The government’s response has been to argue that not only was the march anti-government and hurt the country’s image. Foreign Minister Qureshi “referred to the PTI’s own sit-in in the federal capital in 2014 and said that such moves rarely meet with success. “If someone thinks that with governments can be sent packing with sit-ins, they are wrong. We have a 126-day experience of this. We are not novices,” he said. “It is not that we fear them [the JUI-F march participants], I must stress on that,” he added. He urged Fazl to come to the negotiating table, assuring that “we are ready to listen to it [JUI-F’s concerns] and if a reasonable solution emerges, we will accord that a priority”. “Pakistan is now fighting the Kashmir cause at international fora so a unified stance must be presented on it.”

According to Babar Sattar “There is nothing that the Maulana is threatening to do that the PTI and PAT and then the TLP, supported by the PTI, didn’t do before. So talk of immorality of the JUI-F’s purpose or the threat it poses to the state or to public interest or the abuse of madressah students or the need to use force to thwart the protest march is all rather rich coming from the PTI.”

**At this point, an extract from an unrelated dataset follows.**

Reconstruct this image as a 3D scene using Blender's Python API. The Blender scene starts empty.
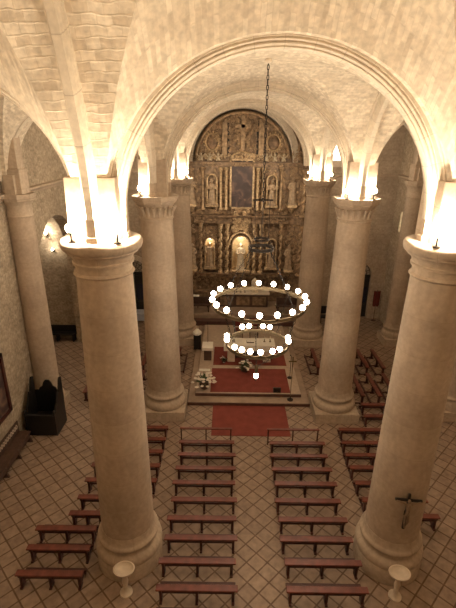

Further, “The PTI’s diatribe against the JUI-F dharna, and efforts to employ the law to scuttle it is certainly seeped in hypocrisy. The PAT brought to the fore this anarchist style of politicking in the recent past. But it was the PTI that effectively patented it in 2014, used it to paralyse the PML-N’s government and drain legitimacy out of it. It sought approval and legitimacy from the ‘umpire’. It supported the TLP dharna and employed bigotry as the tool to hammer the last nail in the PML-N government’s coffin prior to Election 2018. And it succeeded.”

Further, “Our state doesn’t pay heed to the genuine grievances of those who speak softly. It takes note and responds only to those with the ability to create nuisance. We have a polity driven by the logic of force and not legitimacy or moral authority. Our state has nurtured a society also driven by schadenfreude and not concepts of right and wrong backed by principle. IK might be reaping what he sowed, but Maulana’s politics and those supporting it, including

the PML-N and PPP, are only reinforcing the predatory character of our state and society.”

The final irony is that JUI hardly represents liberal democracy, embraces religious bigotry against Ahmadis and Shias and is engaging in religion-based politics just like PTI. But in Pakistan’s intrigue-based politics, that is how civilian governments, even those selected by the military, are threatened.